実は、この日の森、1、18番を除くほとんどすべてのホールでバーディーチャンスを迎えていた。「そのうちの半分は決まって、半分は外れた。だから、もっとスコアを伸ばせたようにも思われるかもしれませんが、実際は違うと思います。先走りそうになる自分の気持を抑えて、とにかく目の前の1打に集中するようにしました。無理なプレーは絶対にしないで、できる範囲のことを遣り通すんだって、何度も自分に言い聞かせていました。あれだけバーディーチャンスが生まれたのは、その結果だと思います。もし、勢いのままにプレーをしてしまったら、あれほどチャンスは作れなかったでしょうし、少ないチャンスで決めなければ…と自分を追い詰めてしまったでしょうから、結局、このスコアにはならなかったと思います」
4打差は、大量リードといっていいだろう。
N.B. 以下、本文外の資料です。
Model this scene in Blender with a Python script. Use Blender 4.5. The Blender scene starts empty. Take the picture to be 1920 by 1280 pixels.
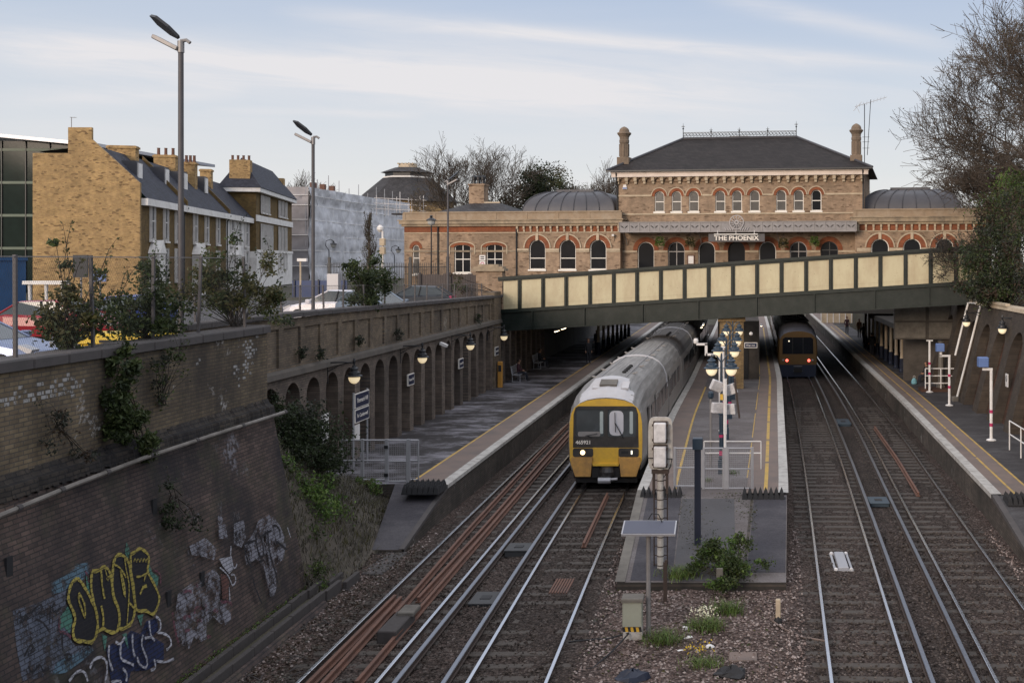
import bpy, math, random
from mathutils import Vector, Matrix
from mathutils.geometry import tessellate_polygon
RND = random.Random(11)
F, CU, CV, H = 2050.0, 1394.0, 489.0, 8.05      # focal length (px), principal point, eye height above rail
C = bpy.context.scene.collection
PI = math.pi
MW = {}

def G(u, v, z=0.0):
    s = (v - CV) / (H - z)
    return Vector(((u - CU) / s, F / s, z))
def D(u, v, Y):
    return Vector(((u - CU) * Y / F, Y, H - (v - CV) * Y / F))
def XP(u, v, X):
    Y = F * X / (u - CU)
    return Vector((X, Y, H - (v - CV) * Y / F))
def PV(u, v, p0, d):
    # ray through a pixel meets the vertical plane p0 + t*d: returns (t, z)
    k = (u - CU) / F
    t = (k * p0[1] - p0[0]) / (d[0] - k * d[1])
    Y = p0[1] + t * d[1]
    return t, H - (v - CV) * Y / F
def lerp_path(path, y):
    if y <= path[0][0]:
        a, b = path[0], path[1]
    elif y >= path[-1][0]:
        a, b = path[-2], path[-1]
    else:
        for a, b in zip(path, path[1:]):
            if a[0] <= y <= b[0]:
                break
    return a[1] + (b[1] - a[1]) * (y - a[0]) / (b[0] - a[0])

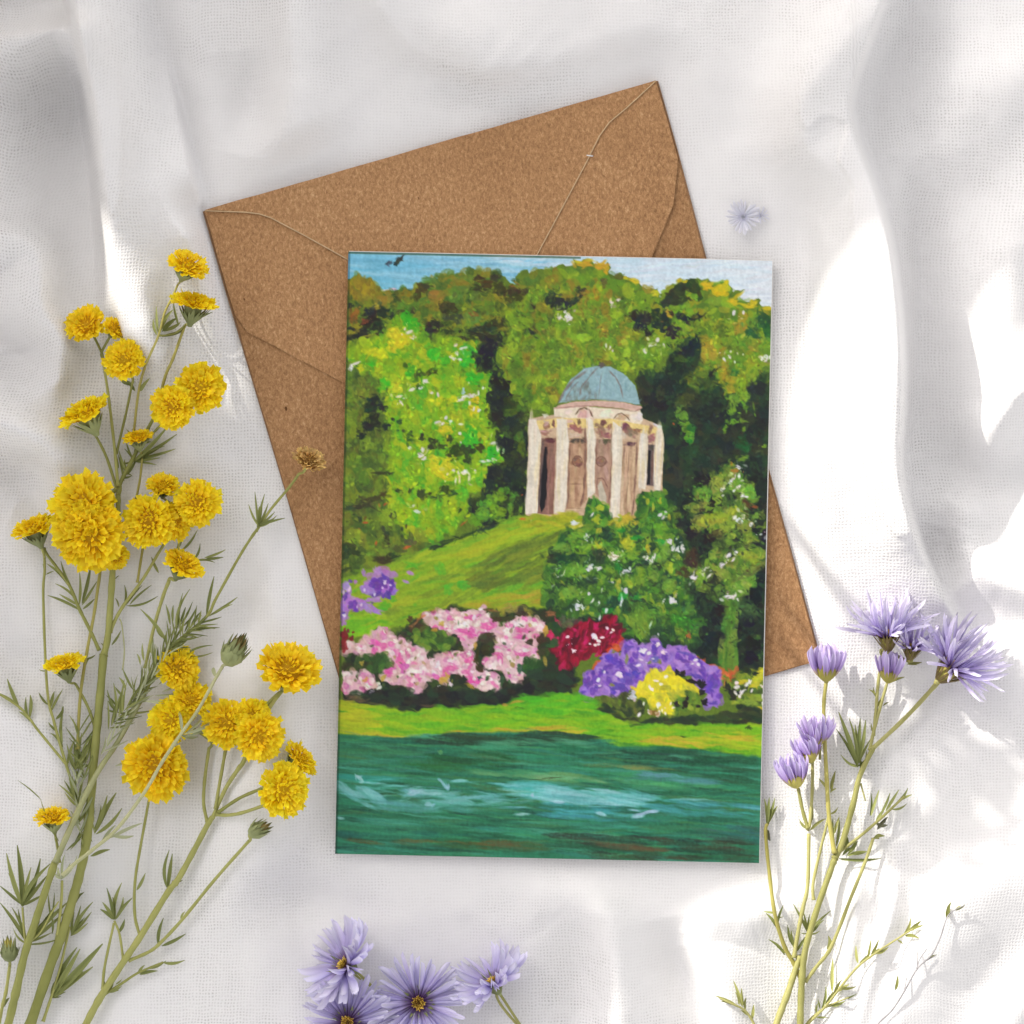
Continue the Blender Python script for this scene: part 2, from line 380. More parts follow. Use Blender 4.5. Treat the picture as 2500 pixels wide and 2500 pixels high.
def h_at(px, py):
    """height in mm looked up on the cloth grid"""
    px = np.atleast_1d(np.asarray(px, float)); py = np.atleast_1d(np.asarray(py, float))
    i = np.clip(np.searchsorted(gx, px) - 1, 0, len(gx) - 2); j = np.clip(np.searchsorted(gy, py) - 1, 0, len(gy) - 2)
    fx = np.clip((px - gx[i]) / (gx[i + 1] - gx[i]), 0, 1); fy = np.clip((py - gy[j]) / (gy[j + 1] - gy[j]), 0, 1)
    return (GH[j, i] * (1 - fx) + GH[j, i + 1] * fx) * (1 - fy) + (GH[j + 1, i] * (1 - fx) + GH[j + 1, i + 1] * fx) * fy
def build_cloth():
    ny, nx = GX.shape
    V = np.empty((ny * nx, 3), np.float32)
    z = GH.ravel() * MM
    k = (CAM_H - z) / CAM_H * PXM
    V[:, 0] = (GX.ravel() - 1250) * k; V[:, 1] = (1250 - GY.ravel()) * k; V[:, 2] = z
    i = (np.arange(ny - 1)[:, None] * nx + np.arange(nx - 1)[None, :]).ravel()
    F = np.stack([i, i + nx, i + nx + 1, i + 1], 1).astype(np.int32)
    me = bpy.data.meshes.new('linen_cloth')
    me.vertices.add(len(V)); me.vertices.foreach_set('co', V.ravel())
    me.loops.add(F.size); me.loops.foreach_set('vertex_index', F.ravel())
    me.polygons.add(len(F)); me.polygons.foreach_set('loop_start', np.arange(0, F.size, 4, dtype=np.int32))
    me.polygons.foreach_set('loop_total', np.full(len(F), 4, np.int32))
    me.update(); me.validate(); me.shade_smooth()
    # thread coordinates: arc length along the cloth, so the weave follows the folds
    X3 = V[:, 0].reshape(ny, nx); Y3 = V[:, 1].reshape(ny, nx); Z3 = V[:, 2].reshape(ny, nx)
    du = np.sqrt(np.diff(X3, axis=1) ** 2 + (0.3 * np.diff(Z3, axis=1)) ** 2); dv = np.sqrt(np.diff(Y3, axis=0) ** 2 + (0.3 * np.diff(Z3, axis=0)) ** 2)
    U = np.concatenate([np.zeros((ny, 1)), np.cumsum(du, 1)], 1); U -= U[:, nx // 2:nx // 2 + 1]
    W_ = np.concatenate([np.zeros((1, nx)), np.cumsum(dv, 0)], 0); W_ -= W_[ny // 2:ny // 2 + 1, :]
    A = np.stack([U.ravel() * 1000, W_.ravel() * 1000, np.zeros(ny * nx)], 1).astype(np.float32)
    at = me.attributes.new('cloth_uv', 'FLOAT_VECTOR', 'POINT'); at.data.foreach_set('vector', A.ravel())
    o = link('linen_cloth', me, None, M_CLOTH)
    tag(o, 'rumpled white linen cloth with an open weave, spread under everything', 'cloth')
build_cloth()
def hz(px, py):
    return float(h_at(px, py)[0]) * MM

def build_ground():
    b = MB(); b.add([(-3, -3, -.045), (3, -3, -.045), (3, 3, -.045), (-3, 3, -.045)], [(0, 1, 2, 3)])
    o = b.build('ground', None, M_SOIL, smooth=False); tag(o, kind='structure')
build_ground()

# added unseen blocker, shaped to shade most of the cloth; stands up-sun
def build_shade_blocker():
    t = math.tan(SUN_EL); sx, sy = SUN_TRAVEL
    xw = -.45
    def top(px, py):                                    # blocker height and place that shade the cloth up to this pixel
        g = P(px, py); s = (g.x - xw) / sx
        return g.y - sy * s, s * t
    root = thing('shade_blocker', (xw, .2, -.045), 'unseen slab added to the left of the cloth to cast its shade', 'wall')
    prof = [(2750, -300), (2750, 300), (2740, 800), (2330, 850), (2080, 790), (1985, 880), (1950, 1000), (1935, 1300), (1930, 1700), (1900, 2000), (1930, 2120), (1700, 2260), (1650, 2420), (1580, 2700)]  # top outline of the added blocker follows the wanted shade edge
    pts = sorted(top(*p) for p in prof)
    hole_y, hole_z = top(425, 800)  # opening placed to let one sun patch onto the cloth
    ys = [pts[0][0] - .3] + [p[0] for p in pts] + [pts[-1][0] + .35]; zs = [pts[0][1] - .02] + [p[1] for p in pts] + [pts[-1][1]]
    def H(y): return float(np.interp(y, ys, zs))
    b = MB()
    cuts = sorted(set(ys + [hole_y - .009, hole_y + .040]))
    for y0, y1 in zip(cuts[:-1], cuts[1:]):
        spans = [(-.045, H)]
        if y0 >= hole_y - .0091 and y1 <= hole_y + .0401:
            spans = [(-.045, lambda y: hole_z - .012), (hole_z + .036, H)]
        for z0, hf in spans:
            v = [(xw - .03, y0, z0), (xw, y0, z0), (xw, y1, z0), (xw - .03, y1, z0), (xw - .03, y0, hf(y0)), (xw, y0, hf(y0)), (xw, y1, hf(y1)), (xw - .03, y1, hf(y1))]
            v = [Vector(a) - Vector(root.location) for a in v]
            b.add(v, [(3, 2, 1, 0), (4, 5, 6, 7), (0, 1, 5, 4), (1, 2, 6, 5), (2, 3, 7, 6), (3, 0, 4, 7)])
    b.build('blocker_slab', root, M_BLOCKER, smooth=False)
build_shade_blocker()

# ------------------------------------------------------------------ the printed picture on the card (flat print)
import numpy as np
CARD_O = (850.7, 614.5); CARD_W = 1036.0; CARD_H = 1470.5; CARD_A = math.radians(1.262)
PS = 0.46                                   # print samples per photo pixel

def lattice_noise(h, w, cell, rg, cy=None):
    cy = cy or cell
    gh, gw = int(h / cy) + 3, int(w / cell) + 3
    g = rg.random((gh, gw))
    y = np.arange(h) / cy; x = np.arange(w) / cell
    y0 = y.astype(int); x0 = x.astype(int)
    fy = (y - y0)[:, None]; fx = (x - x0)[None, :]
    fy = fy * fy * (3 - 2 * fy); fx = fx * fx * (3 - 2 * fx)
    a = g[y0][:, x0]; b = g[y0][:, x0 + 1]; c = g[y0 + 1][:, x0]; d = g[y0 + 1][:, x0 + 1]
    return (a * (1 - fx) + b * fx) * (1 - fy) + (c * (1 - fx) + d * fx) * fy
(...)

残り18ホールの戦いは?
「優勝を意識しながらのラウンドになるとは思いますが、気持ちを入れすぎず、自分をコントロールして暴れさせないようにします。無理はせず、でもひるみもせず、目の前の1打に集中してプレーしたいと思っています」
男子の15~17歳の部では、兄の森博貴が3位につけている。
「できれば、ふたりで最高の結果をだせればうれしいですね」と森。夢実現は兄のゴルフ次第か。